■ Collected material

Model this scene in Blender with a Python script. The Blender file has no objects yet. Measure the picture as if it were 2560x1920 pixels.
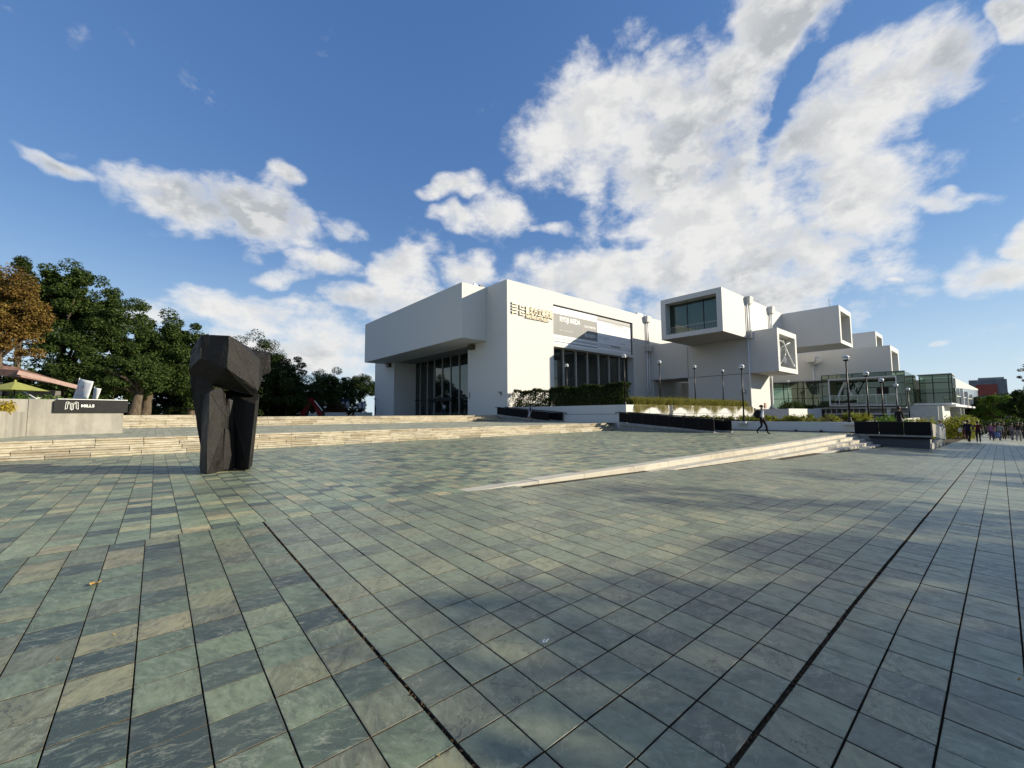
import bpy, bmesh, math, random
import numpy as np
from mathutils import Vector, Matrix, Euler
random.seed(7); RNG = np.random.default_rng(7)
R = math.radians
sc = bpy.context.scene
col = sc.collection
# ---------------------------------------------------------------- camera
F_PX, YAW, PITCH, ROLL, ZC = 1039.0, R(49.48), R(4.17), R(-0.34), 1.27
fw = Vector((math.cos(YAW)*math.cos(PITCH), math.sin(YAW)*math.cos(PITCH), math.sin(PITCH)))
rt = Vector((math.sin(YAW), -math.cos(YAW), 0)); up = rt.cross(fw)
r2 = rt*math.cos(ROLL)+up*math.sin(ROLL); u2 = -rt*math.sin(ROLL)+up*math.cos(ROLL)
cd = bpy.data.cameras.new('camera'); cam = bpy.data.objects.new('camera', cd); col.objects.link(cam)
M3 = Matrix((r2, u2, -fw)).transposed()
cam.matrix_world = Matrix.Translation((0, 0, ZC)) @ M3.to_4x4()
cd.sensor_width = 36; cd.lens = F_PX/2560*36; cd.clip_start = 0.05; cd.clip_end = 5000
sc.camera = cam
def proj(p):
    q = Vector(p)-Vector((0, 0, ZC)); z = q.dot(fw)
    if z < 0.1: return None
    return 1280+F_PX*q.dot(r2)/z, 960-F_PX*q.dot(u2)/z, z
# ---------------------------------------------------------------- sun and sky
SUN = Vector((0.71, -0.70, 0.40)).normalized()
sun_el = math.asin(SUN.z)
sl = bpy.data.lights.new('sun', 'SUN'); sl.energy = 5.0; sl.angle = R(0.55); sl.color = (1.0, 0.90, 0.72)
so = bpy.data.objects.new('sun', sl); col.objects.link(so)
so.rotation_euler = SUN.to_track_quat('Z', 'Y').to_euler(); so.location = (60, -60, 60)
sc.view_settings.view_transform = 'Standard'; sc.view_settings.look = 'None'
sc.view_settings.exposure = 0.60; sc.view_settings.gamma = 1.0
sc.view_settings.use_curve_mapping = False
sc.cycles.max_bounces = 8; sc.cycles.transparent_max_bounces = 12
sc.cycles.use_denoising = True

# cloud banks: azimuth, elevation, half axes, turn (degrees), weight
BL = [(22.0, 24.3, 18.5, 12.7, -160.5, 1), (37.9, 34.8, 10.6, 7.6, -169.8, 1), (43.0, 32.3, 6.3, 5.5, -169.0, 0.8), (14.2, 39.8, 8.0, 4.5, -162.2, 1), (19.5, 36.6, 7.6, 5.1, -142.5, 0.9), (4.1, 30.0, 6.4, 4.4, 158.8, 1), (8.8, 27.8, 6.6, 5.7, -147.9, 1), (8.5, 21.7, 7.6, 5.9, -135.8, 1), (2.9, 18.2, 3.1, 0.9, -160.9, 0.7), (10.8, 15.9, 6.7, 4.4, -160.3, 0.9), (29.4, 17.1, 16.5, 5.4, -173.3, 0.9), (42.7, 18.6, 8.3, 3.6, -177.2, 0.8), (15.0, 13.4, 8.9, 2.6, -170.1, 0.8), (33.2, 41.2, 5.5, 3.0, -168.8, 0.7), (26.3, 33.1, 11.1, 8.3, -156.7, 1), (87.3, 22.6, 8.0, 3.1, -173.9, 1), (80.2, 22.2, 7.7, 3.6, -170.1, 1), (77.7, 26.6, 2.5, 1.5, 171.3, 0.6), (72.0, 22.3, 3.2, 2.0, -150.1, 0.55), (93.0, 23.6, 1.8, 1.1, 172.2, 0.6), (99.0, 23.2, 3.7, 0.9, -164.5, 0.55), (57.8, 29.4, 3.7, 1.9, 175.7, 0.65), (51.0, 26.2, 5.6, 3.6, -168.5, 0.75), (56.7, 25.6, 3.4, 1.7, 176.8, 0.6), (64.3, 18.2, 5.7, 4.6, -173.1, 0.8), (56.7, 20.2, 6.6, 2.8, -173.6, 0.75), (61.6, 14.3, 9.1, 4.2, 176.9, 0.75), (83.1, 12.4, 9.3, 2.5, -176.1, 0.65), (74.5, 10.4, 13.7, 3.0, -175.8, 0.6), (79.1, 16.1, 3.9, 1.6, 170.5, 0.4), (74.7, 17.7, 5.0, 1.9, -178.0, 0.45), (42.6, 23.6, 4.5, 1.2, -177.0, 0.5), (-0.7, 12.0, 3.2, 2.6, -176.0, 0.95), (-2.3, 14.3, 1.8, 1.4, 60.8, 0.8), (-3.2, 31.7, 2.3, 1.4, 58.2, 0.85), (3.3, 6.9, 1.1, 0.4, -171.9, 0.4), (5.5, 12.7, 0.6, 0.4, -161.6, 0.4), (78.0, 7.5, 17.0, 3.0, 0.0, 0.75), (57.0, 9.5, 11.0, 4.0, 0.0, 0.8), (92.0, 10.5, 8.0, 2.2, 0.0, 0.6), (24.0, 12.0, 20.0, 3.5, 0.0, 0.85), (46.5, 33.0, 5.0, 6.0, 20.0, 0.5), (68.0, 13.5, 9.0, 2.6, 0.0, 0.6)]
NB = [(14.8, 31.6, 5.4, 1.6, 125.0, 0.42), (17.4, 28.2, 2.6, 1.6, 60.0, 0.35), (33.9, 21.9, 4.0, 1.2, -173.2, 0.4), (11.2, 35.5, 2.8, 2.0, 104.0, 0.55)]

world = bpy.data.worlds.new('World'); sc.world = world; world.use_nodes = True
class NT:
    def __init__(s, nt): s.t = nt; s.n = nt.nodes; s.l = nt.links
    def new(s, typ, **k):
        n = s.n.new(typ)
        for a, b in k.items(): setattr(n, a, b)
        return n
    def put(s, sock, v):
        if hasattr(v, 'is_output'): s.l.new(v, sock)
        else: sock.default_value = v
    def math(s, op, a, b=None, c=None, clamp=False):
        n = s.new('ShaderNodeMath', operation=op, use_clamp=clamp)
        for i, v in enumerate((a, b, c)):
            if v is not None: s.put(n.inputs[i], v)
        return n.outputs[0]
    def vmath(s, op, a, b=None, scale=None, out=0):
        n = s.new('ShaderNodeVectorMath', operation=op)
        s.put(n.inputs[0], a)
        if b is not None: s.put(n.inputs[1], b)
        if scale is not None: s.put(n.inputs['Scale'], scale)
        return n.outputs[out]
    def noise(s, vec, scale, detail=4, rough=.5, dist=0, out='Fac', dims='3D'):
        n = s.new('ShaderNodeTexNoise', noise_dimensions=dims)
        if vec is not None: s.put(n.inputs['Vector'], vec)
        n.inputs['Scale'].default_value = scale; n.inputs['Detail'].default_value = detail
        n.inputs['Roughness'].default_value = rough; n.inputs['Distortion'].default_value = dist
        return n.outputs[out]
    def ramp(s, fac, stops, interp='LINEAR'):
        n = s.new('ShaderNodeValToRGB'); n.color_ramp.interpolation = interp
        e = n.color_ramp.elements
        while len(e) < len(stops): e.new(0.5)
        for el, (p, c) in zip(e, stops):
            el.position = p; el.color = (c[0], c[1], c[2], 1) if not isinstance(c, (int, float)) else (c, c, c, 1)
        s.put(n.inputs[0], fac); return n.outputs[0]
    def mix(s, fac, a, b, mode='MIX'):
        n = s.new('ShaderNodeMix', data_type='RGBA', blend_type=mode)
        s.put(n.inputs[0], fac)
        for i, v in ((6, a), (7, b)):
            if isinstance(v, tuple) and len(v) == 3: v = v+(1,)
            s.put(n.inputs[i], v)
        return n.outputs[2]
    def maprange(s, v, a, b, c, d, smooth=False):
        n = s.new('ShaderNodeMapRange', interpolation_type='SMOOTHSTEP' if smooth else 'LINEAR')
        s.put(n.inputs[0], v)
        for i, q in enumerate((a, b, c, d)): n.inputs[i+1].default_value = q
        return n.outputs[0]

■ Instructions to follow
Return, unchanged, the lines from the first line of the material through the line that holds "sc.cycles.use_denoising = True", inclusive, omitting pictures.

■ Output of the exercise
Model this scene in Blender with a Python script. The Blender file has no objects yet. Measure the picture as if it were 2560x1920 pixels.
import bpy, bmesh, math, random
import numpy as np
from mathutils import Vector, Matrix, Euler
random.seed(7); RNG = np.random.default_rng(7)
R = math.radians
sc = bpy.context.scene
col = sc.collection
# ---------------------------------------------------------------- camera
F_PX, YAW, PITCH, ROLL, ZC = 1039.0, R(49.48), R(4.17), R(-0.34), 1.27
fw = Vector((math.cos(YAW)*math.cos(PITCH), math.sin(YAW)*math.cos(PITCH), math.sin(PITCH)))
rt = Vector((math.sin(YAW), -math.cos(YAW), 0)); up = rt.cross(fw)
r2 = rt*math.cos(ROLL)+up*math.sin(ROLL); u2 = -rt*math.sin(ROLL)+up*math.cos(ROLL)
cd = bpy.data.cameras.new('camera'); cam = bpy.data.objects.new('camera', cd); col.objects.link(cam)
M3 = Matrix((r2, u2, -fw)).transposed()
cam.matrix_world = Matrix.Translation((0, 0, ZC)) @ M3.to_4x4()
cd.sensor_width = 36; cd.lens = F_PX/2560*36; cd.clip_start = 0.05; cd.clip_end = 5000
sc.camera = cam
def proj(p):
    q = Vector(p)-Vector((0, 0, ZC)); z = q.dot(fw)
    if z < 0.1: return None
    return 1280+F_PX*q.dot(r2)/z, 960-F_PX*q.dot(u2)/z, z
# ---------------------------------------------------------------- sun and sky
SUN = Vector((0.71, -0.70, 0.40)).normalized()
sun_el = math.asin(SUN.z)
sl = bpy.data.lights.new('sun', 'SUN'); sl.energy = 5.0; sl.angle = R(0.55); sl.color = (1.0, 0.90, 0.72)
so = bpy.data.objects.new('sun', sl); col.objects.link(so)
so.rotation_euler = SUN.to_track_quat('Z', 'Y').to_euler(); so.location = (60, -60, 60)
sc.view_settings.view_transform = 'Standard'; sc.view_settings.look = 'None'
sc.view_settings.exposure = 0.60; sc.view_settings.gamma = 1.0
sc.view_settings.use_curve_mapping = False
sc.cycles.max_bounces = 8; sc.cycles.transparent_max_bounces = 12
sc.cycles.use_denoising = True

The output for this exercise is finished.